Quant aux cloches, celle de Mossoul se sont tues après 2 000 ans, l’été 2014. Faire sonner les cloches, qui dans certains de nos villages comme le mien, sont le seul signe qui ponctue la vie quotidienne de tous ses habitants, c’est un signe de solidarité envers ceux qui sont martyrisés et qui ne peuvent plus le faire : leurs églises sont détruites. C’est juste un geste de compassion porté par la prière. Le pape François a salué cette initiative et de nombreux messages de remerciements sont venus d’Orient touchés par ce geste simple de solidarité…
Lors de la scène le Christ a dit : “Faites ceci en mémoire de moi “. Le principal geste de foi, la consécration est un geste de mémoire… Dans son texte de présentation de l’année de la miséricorde le pape François mentionne au moins une dizaine de fois le mot “histoire” pour une seule fois le mot valeur. Est-ce que nos racines ne sont pas indissociables de notre Histoire, celle de nations qui ont accueilli l’Évangile et sa promesse de salut pour tous et en premier pour les pauvres en fondant une vraie communion entre les hommes ? Les valeurs, dont le sens est souvent dévoyé à force d’être instrumentalisé à des fins de pouvoir et de domination, deviennent rapidement idéologiques, idées chrétiennes devenues folles quand elles sont désincarnées, au risque d’être gagnées par un certain sectarisme.
Dans ce même texte, le pape François rappelle les premiers devoirs de charité du chrétien. Mais il insiste bien, sur cette charité qui doit être d’abord de proximité : le SDF au bas de chez soi auprès de qui on s’arrête, la personne âgée isolée qu’on va visiter, le chômeur qu’on accompagne, l’affamé qu’on nourrit. Et il est parfois bien plus difficile d’accueillir son voisin de palier que de recevoir un migrant qu’on va “parquer” avec d’autres sans lui fournir ni travail, ni insertion sociale mais en en faisant un assisté.

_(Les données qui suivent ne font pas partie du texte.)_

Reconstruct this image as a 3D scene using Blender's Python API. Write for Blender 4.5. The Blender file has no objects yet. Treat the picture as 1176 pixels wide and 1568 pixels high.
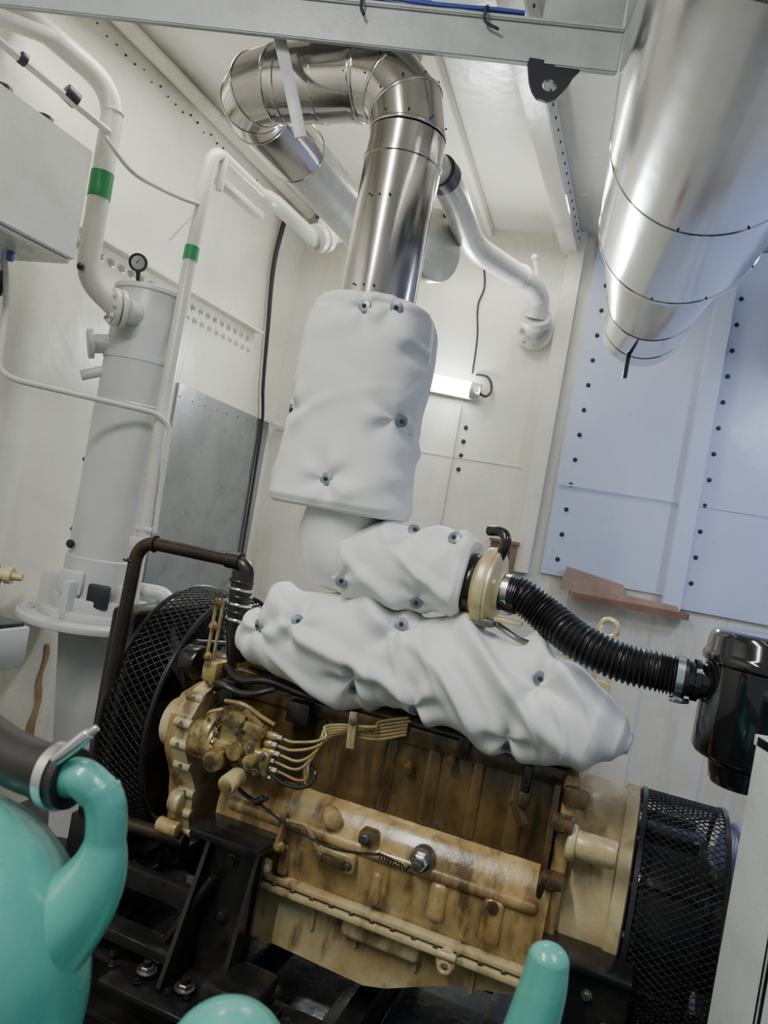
import bpy, bmesh, math, random
from mathutils import Vector as V, Matrix, noise, Euler
from mathutils.bvhtree import BVHTree
random.seed(4)
pi=math.pi
# ------------------------------------------------------------------ materials
def mat(name, col, rough=.5, metal=0, stain=None, samt=.5, sscale=3, bump=.0, bscale=40, rvar=.1, coat=0, lo=.45, hi=.7, stretch=(1,1,1), bdist=.002, stain2=None, s2amt=.5, s2scale=1.5, s2lo=.5, s2hi=.7, s2stretch=(1,1,1)):
    m=bpy.data.materials.new(name); m.use_nodes=True
    nt=m.node_tree; b=nt.nodes['Principled BSDF']; N=nt.nodes.new; L=nt.links.new
    b.inputs['Metallic'].default_value=metal
    b.inputs['Coat Weight'].default_value=coat; b.inputs['Coat Roughness'].default_value=.12
    tc=N('ShaderNodeTexCoord')
    def layer(prev,colr,amt,scale,l,h,st):
        mp=N('ShaderNodeMapping'); mp.inputs['Scale'].default_value=st; L(tc.outputs['Object'],mp.inputs['Vector'])
        n=N('ShaderNodeTexNoise'); n.inputs['Scale'].default_value=scale; n.inputs['Detail'].default_value=8; n.inputs['Roughness'].default_value=.6
        L(mp.outputs[0],n.inputs['Vector'])
        r=N('ShaderNodeMapRange'); r.inputs['From Min'].default_value=l; r.inputs['From Max'].default_value=h; r.inputs['To Max'].default_value=amt
        L(n.outputs['Fac'],r.inputs['Value'])
        mx=N('ShaderNodeMix'); mx.data_type='RGBA'
        if prev is None: mx.inputs['A'].default_value=(*col,1)
        else: L(prev,mx.inputs['A'])
        mx.inputs['B'].default_value=(*colr,1); L(r.outputs[0],mx.inputs['Factor']); return mx.outputs['Result'],mp
    o,mp=layer(None,stain or tuple(c*.85 for c in col),samt,sscale,lo,hi,stretch)
    if stain2: o,_=layer(o,stain2,s2amt,s2scale,s2lo,s2hi,s2stretch)
    L(o,b.inputs['Base Color'])
    rr=N('ShaderNodeMapRange'); rr.inputs['To Min'].default_value=max(0.02,rough-rvar); rr.inputs['To Max'].default_value=min(1,rough+rvar)
    n2=N('ShaderNodeTexNoise'); n2.inputs['Scale'].default_value=sscale*4; n2.inputs['Detail'].default_value=4
    L(mp.outputs[0],n2.inputs['Vector']); L(n2.outputs['Fac'],rr.inputs['Value']); L(rr.outputs[0],b.inputs['Roughness'])
    if bump>0:
        n3=N('ShaderNodeTexNoise'); n3.inputs['Scale'].default_value=bscale; n3.inputs['Detail'].default_value=4
        L(tc.outputs['Object'],n3.inputs['Vector'])
        bp=N('ShaderNodeBump'); bp.inputs['Strength'].default_value=bump; bp.inputs['Distance'].default_value=bdist
        L(n3.outputs['Fac'],bp.inputs['Height']); L(bp.outputs[0],b.inputs['Normal'])
    return m
M_wall=mat('wall_paint_cream',(.72,.71,.62),.27,stain=(.60,.57,.46),samt=.65,sscale=1.6,bump=.5,bscale=5,bdist=.01,stain2=(.42,.35,.22),s2amt=.4,s2scale=2,s2lo=.56,s2hi=.75,s2stretch=(3,3,.5))
M_wallb=mat('wall_paint_blue_light_tint',(.56,.60,.745),.30,stain=(.46,.51,.68),samt=.6,sscale=1.5,bump=.5,bscale=5,bdist=.01)  # blue cast of the light on the right is mixed into this wall colour
M_ceil=mat('ceiling_paint',(.69,.68,.61),.24,stain=(.58,.55,.46),samt=.6,sscale=1.5,bump=.5,bscale=5,bdist=.01)
M_white=mat('pipe_paint_white',(.60,.60,.54),.27,stain=(.45,.44,.37),samt=.6,sscale=5,bump=.3,bscale=20)
M_greyw=mat('tank_paint_grey_white',(.57,.58,.57),.32,stain=(.45,.46,.44),samt=.6,sscale=4,bump=.3,bscale=15)
M_beam=mat('beam_paint_grey',(.43,.45,.445),.42,stain=(.33,.34,.33),samt=.7,sscale=8,bump=.6,bscale=60)
M_steel=mat('polished_cladding',(.60,.57,.53),.15,1,stain=(.47,.43,.37),samt=.5,sscale=4,rvar=.04,bump=.25,bscale=7)
M_duct=mat('duct_cladding',(.68,.69,.71),.16,1,stain=(.58,.59,.61),samt=.5,sscale=4,rvar=.05,bump=.35,bscale=5)
M_panel=mat('panel_steel_grey',(.38,.40,.42),.26,.85,stain=(.22,.24,.26),samt=.7,sscale=3,rvar=.1,bump=.5,bscale=5)
M_fab=mat('fibreglass_fabric',(.69,.695,.67),.68,stain=(.58,.58,.555),samt=.45,sscale=4,bump=.15,bscale=500)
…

Le Pape a bien demandé que les chrétiens se mobilisent pour accueillir dans chaque paroisse une famille : soit des parents, des enfants et des personnes âgées ; accueil fraternel en Église, dans une communauté pour assurer une véritable insertion humaine, spirituelle et sociale : redonner à chaque accueilli sa dignité d’homme libre. Et qu’en est-il de l’immigration au regard de l’enseignement de l’Église ? Dans le Catéchisme de l’Église catholique, on peut lire : “Les nations mieux pourvues sont tenues d’accueillir autant que faire se peut l’étranger en quête de la sécurité et des ressources vitales qu’il ne peut trouver dans son pays d’origine. Les pouvoirs publics veilleront au respect du droit naturel qui place l’hôte sous la protection de ceux qui le reçoivent. Les autorités politiques peuvent en vue du bien commun dont elles ont la charge subordonner l’exercice du droit d’immigration à diverses conditions juridiques, notamment au respect des devoirs des migrants à l’égard du pays d’adoption. L’immigré est tenu de respecter avec reconnaissance le patrimoine matériel et spirituel de son pays d’accueil, d’obéir à ses lois et de contribuer à ses charges” (§ 2241).
Tout est dit. L’actualité parle d’elle-même. La posture des valeurs ne dispense pas de la confrontation au réel et le pape François ne cesse de nous dire que le réel est plus important que l’idée.
Je suis tombée à pic sur cet article datant de plus d’un mois, en cette semaine de l’unité des chrétiens. Notre premier acte d’amour est de veiller à cette unité de l’Eglise dans une même communion. Si voulons être des témoins vivants du Christ, laissons donc la paille dans l’œil de notre frère, pour en toute humilité, avoir honte de la poutre qui nous aveugle. Car le surnaturel est lui-même charnel, et l’arbre de la grâce est raciné profond, disait Péguy. Vivons donc pleinement ce jubilé de la Miséricorde dans la joie de l’Incarnation.